→ **DATA SECTION**:
◇ ◇ ◇ ◇ ◇ ◇ ◇
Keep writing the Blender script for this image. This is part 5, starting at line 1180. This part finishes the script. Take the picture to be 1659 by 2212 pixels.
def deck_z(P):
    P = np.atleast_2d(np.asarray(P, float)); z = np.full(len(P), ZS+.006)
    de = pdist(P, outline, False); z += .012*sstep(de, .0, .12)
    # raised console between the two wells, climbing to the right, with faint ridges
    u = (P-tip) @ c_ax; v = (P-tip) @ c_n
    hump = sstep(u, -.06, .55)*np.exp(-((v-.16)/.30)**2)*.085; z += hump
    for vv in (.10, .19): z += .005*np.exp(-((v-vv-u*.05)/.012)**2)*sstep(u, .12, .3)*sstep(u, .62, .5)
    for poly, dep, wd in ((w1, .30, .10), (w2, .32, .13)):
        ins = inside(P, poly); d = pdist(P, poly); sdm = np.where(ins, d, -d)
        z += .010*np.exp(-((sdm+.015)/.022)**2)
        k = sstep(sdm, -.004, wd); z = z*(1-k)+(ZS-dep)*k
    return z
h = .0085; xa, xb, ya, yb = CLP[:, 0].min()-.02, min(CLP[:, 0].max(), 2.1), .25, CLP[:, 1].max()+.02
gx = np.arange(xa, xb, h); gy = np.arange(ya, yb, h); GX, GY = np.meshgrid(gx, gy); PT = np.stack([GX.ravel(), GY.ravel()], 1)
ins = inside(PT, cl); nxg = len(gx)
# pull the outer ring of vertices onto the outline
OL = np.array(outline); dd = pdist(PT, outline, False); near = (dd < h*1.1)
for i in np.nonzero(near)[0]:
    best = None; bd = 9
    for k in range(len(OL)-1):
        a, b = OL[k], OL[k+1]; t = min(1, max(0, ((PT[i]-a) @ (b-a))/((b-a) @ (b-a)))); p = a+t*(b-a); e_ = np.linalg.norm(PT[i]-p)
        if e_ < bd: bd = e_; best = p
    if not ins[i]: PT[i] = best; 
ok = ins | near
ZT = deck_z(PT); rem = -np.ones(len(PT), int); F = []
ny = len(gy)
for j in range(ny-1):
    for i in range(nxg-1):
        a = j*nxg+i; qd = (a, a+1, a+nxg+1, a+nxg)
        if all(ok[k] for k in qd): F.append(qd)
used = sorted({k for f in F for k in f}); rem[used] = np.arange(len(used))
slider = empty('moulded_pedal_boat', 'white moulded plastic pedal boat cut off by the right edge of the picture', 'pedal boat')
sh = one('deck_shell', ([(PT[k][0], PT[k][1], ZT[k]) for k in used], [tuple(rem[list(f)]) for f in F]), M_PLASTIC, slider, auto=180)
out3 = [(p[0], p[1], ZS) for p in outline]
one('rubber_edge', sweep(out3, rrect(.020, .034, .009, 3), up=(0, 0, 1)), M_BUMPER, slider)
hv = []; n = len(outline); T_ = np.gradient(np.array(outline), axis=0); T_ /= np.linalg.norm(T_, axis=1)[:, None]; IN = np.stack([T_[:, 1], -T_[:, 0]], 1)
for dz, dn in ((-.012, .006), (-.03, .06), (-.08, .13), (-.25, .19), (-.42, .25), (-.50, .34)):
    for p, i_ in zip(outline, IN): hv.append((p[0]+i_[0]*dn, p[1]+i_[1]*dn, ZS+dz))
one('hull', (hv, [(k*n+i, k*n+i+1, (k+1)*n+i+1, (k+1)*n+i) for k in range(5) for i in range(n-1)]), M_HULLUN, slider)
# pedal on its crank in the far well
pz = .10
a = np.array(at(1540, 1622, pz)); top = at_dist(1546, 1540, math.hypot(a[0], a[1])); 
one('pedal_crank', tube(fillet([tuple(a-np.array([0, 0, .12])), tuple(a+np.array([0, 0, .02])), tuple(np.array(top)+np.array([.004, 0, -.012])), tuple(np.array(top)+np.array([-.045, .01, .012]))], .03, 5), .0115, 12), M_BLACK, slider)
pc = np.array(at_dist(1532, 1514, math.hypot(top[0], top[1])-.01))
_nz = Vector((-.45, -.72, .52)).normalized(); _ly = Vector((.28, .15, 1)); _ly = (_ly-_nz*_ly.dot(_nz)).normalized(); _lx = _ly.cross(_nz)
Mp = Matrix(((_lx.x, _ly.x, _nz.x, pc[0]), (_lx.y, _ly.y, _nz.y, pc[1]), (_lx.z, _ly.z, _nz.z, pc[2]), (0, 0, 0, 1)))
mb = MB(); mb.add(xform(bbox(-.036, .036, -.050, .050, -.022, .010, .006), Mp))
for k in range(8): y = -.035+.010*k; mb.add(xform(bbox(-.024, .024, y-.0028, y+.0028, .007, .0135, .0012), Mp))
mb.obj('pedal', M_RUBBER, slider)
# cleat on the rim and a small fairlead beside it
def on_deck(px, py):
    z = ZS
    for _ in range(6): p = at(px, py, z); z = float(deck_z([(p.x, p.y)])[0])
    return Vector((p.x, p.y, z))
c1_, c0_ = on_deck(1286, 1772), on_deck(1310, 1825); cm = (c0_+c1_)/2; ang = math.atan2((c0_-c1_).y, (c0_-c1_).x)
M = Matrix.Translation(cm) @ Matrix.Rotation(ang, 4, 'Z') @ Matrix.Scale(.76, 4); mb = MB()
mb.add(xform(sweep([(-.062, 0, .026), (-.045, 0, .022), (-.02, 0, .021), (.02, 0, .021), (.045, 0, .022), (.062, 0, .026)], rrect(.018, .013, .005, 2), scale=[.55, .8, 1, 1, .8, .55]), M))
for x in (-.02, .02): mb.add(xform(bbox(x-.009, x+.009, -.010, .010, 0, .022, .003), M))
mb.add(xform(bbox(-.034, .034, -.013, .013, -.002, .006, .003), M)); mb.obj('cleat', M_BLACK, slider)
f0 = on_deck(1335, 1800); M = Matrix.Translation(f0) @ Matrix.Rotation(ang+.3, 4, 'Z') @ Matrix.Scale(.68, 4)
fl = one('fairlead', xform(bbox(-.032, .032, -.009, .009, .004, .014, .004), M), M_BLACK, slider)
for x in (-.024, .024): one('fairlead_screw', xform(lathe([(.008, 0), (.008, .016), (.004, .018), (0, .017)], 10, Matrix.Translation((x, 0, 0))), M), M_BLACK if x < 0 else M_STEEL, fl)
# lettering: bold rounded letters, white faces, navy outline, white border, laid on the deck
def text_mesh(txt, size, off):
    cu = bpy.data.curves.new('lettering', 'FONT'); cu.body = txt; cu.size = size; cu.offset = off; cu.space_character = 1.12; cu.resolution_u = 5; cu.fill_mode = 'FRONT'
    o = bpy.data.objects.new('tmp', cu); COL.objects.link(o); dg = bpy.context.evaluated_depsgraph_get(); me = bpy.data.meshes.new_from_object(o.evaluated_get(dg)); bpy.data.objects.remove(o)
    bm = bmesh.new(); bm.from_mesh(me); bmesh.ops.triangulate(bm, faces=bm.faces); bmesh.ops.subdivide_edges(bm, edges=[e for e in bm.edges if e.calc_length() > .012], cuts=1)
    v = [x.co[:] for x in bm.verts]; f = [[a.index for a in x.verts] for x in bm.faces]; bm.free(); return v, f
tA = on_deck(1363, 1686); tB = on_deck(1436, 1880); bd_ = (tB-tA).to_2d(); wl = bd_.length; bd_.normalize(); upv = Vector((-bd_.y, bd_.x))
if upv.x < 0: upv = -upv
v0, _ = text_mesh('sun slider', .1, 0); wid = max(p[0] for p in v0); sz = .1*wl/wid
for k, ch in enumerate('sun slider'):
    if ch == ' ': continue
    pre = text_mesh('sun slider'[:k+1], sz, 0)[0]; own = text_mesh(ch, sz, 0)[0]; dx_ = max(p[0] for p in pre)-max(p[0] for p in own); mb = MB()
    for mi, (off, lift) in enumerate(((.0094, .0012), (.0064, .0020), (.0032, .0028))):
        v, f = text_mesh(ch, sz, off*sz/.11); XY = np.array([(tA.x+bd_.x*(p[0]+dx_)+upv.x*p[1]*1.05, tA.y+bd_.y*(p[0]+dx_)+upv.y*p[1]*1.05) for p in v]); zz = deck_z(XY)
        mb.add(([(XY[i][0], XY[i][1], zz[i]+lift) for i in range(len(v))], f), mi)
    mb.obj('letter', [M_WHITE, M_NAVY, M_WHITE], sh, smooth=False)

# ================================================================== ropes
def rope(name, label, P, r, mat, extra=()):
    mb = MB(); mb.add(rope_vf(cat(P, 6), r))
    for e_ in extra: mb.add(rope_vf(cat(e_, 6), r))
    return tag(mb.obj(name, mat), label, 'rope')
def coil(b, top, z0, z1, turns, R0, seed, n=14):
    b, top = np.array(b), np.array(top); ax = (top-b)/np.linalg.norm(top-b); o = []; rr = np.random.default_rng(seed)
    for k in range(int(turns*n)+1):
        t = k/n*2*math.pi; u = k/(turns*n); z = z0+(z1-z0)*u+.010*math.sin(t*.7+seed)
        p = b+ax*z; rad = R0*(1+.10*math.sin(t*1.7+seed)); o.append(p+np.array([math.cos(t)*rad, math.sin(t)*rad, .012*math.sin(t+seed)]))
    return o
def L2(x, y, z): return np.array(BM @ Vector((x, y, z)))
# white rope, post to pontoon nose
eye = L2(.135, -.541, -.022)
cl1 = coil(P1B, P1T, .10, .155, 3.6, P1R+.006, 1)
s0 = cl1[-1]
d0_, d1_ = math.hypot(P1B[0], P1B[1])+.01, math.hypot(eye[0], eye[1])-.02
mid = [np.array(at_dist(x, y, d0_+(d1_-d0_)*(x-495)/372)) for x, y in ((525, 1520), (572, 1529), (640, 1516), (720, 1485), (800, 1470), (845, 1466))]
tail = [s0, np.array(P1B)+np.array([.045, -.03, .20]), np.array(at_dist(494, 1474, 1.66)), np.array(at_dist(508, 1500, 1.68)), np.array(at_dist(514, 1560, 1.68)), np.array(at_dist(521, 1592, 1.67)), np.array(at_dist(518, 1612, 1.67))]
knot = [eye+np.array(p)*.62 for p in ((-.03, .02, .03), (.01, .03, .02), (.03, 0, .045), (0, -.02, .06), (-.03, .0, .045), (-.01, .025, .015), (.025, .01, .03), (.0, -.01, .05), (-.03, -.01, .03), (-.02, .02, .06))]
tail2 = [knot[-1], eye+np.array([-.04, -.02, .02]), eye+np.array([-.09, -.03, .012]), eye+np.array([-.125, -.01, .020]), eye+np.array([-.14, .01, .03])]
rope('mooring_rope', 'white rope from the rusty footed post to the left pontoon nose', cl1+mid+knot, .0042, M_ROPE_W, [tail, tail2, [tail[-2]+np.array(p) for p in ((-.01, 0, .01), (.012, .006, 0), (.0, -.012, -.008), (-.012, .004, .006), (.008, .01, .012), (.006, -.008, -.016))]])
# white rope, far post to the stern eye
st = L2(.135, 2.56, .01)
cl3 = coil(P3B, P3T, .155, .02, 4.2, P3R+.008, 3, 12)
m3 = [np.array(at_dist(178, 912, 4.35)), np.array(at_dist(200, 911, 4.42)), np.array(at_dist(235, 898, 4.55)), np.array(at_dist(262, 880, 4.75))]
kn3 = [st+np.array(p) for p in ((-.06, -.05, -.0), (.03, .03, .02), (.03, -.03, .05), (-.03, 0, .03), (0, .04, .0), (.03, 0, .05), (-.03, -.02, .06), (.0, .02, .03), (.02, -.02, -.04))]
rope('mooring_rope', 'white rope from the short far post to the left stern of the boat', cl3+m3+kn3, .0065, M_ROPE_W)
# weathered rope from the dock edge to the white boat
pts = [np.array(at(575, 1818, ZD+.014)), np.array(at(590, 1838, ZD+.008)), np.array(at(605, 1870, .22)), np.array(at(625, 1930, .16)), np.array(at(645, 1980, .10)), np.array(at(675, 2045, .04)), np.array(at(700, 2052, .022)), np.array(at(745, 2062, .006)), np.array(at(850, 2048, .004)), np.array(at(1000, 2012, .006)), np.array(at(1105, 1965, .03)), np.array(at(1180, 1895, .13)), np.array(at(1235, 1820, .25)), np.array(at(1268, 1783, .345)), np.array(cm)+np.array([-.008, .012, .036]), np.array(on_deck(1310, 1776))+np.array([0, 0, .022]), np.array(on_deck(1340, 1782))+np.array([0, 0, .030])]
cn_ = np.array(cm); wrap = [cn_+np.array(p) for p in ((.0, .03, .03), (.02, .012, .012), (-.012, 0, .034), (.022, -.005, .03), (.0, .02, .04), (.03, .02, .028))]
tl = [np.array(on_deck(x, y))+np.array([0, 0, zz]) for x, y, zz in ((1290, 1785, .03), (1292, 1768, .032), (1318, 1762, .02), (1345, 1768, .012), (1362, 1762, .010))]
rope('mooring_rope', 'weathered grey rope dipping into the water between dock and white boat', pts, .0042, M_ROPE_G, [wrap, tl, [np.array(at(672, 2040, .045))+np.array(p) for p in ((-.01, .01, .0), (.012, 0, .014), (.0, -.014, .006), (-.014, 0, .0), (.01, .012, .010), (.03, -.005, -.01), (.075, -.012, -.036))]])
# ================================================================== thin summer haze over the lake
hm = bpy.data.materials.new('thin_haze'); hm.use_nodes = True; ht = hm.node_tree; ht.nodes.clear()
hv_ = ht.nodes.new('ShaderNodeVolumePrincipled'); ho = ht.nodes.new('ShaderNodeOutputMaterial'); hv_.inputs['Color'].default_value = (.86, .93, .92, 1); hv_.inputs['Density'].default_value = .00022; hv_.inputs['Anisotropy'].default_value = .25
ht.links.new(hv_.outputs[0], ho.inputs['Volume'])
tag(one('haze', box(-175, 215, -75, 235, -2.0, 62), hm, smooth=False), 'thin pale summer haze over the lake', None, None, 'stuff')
◇ ◇ ◇ ◇ ◇ ◇ ◇
→ **WORK TO DO**: Start at the line with "hv = []; n = len(outline);", stop at the line with "for p, i_ in", and return every line in that stretch exactly, those two included.

→ **SOLUTION FOR THIS TASK**:
hv = []; n = len(outline); T_ = np.gradient(np.array(outline), axis=0); T_ /= np.linalg.norm(T_, axis=1)[:, None]; IN = np.stack([T_[:, 1], -T_[:, 0]], 1)
for dz, dn in ((-.012, .006), (-.03, .06), (-.08, .13), (-.25, .19), (-.42, .25), (-.50, .34)):
    for p, i_ in zip(outline, IN): hv.append((p[0]+i_[0]*dn, p[1]+i_[1]*dn, ZS+dz))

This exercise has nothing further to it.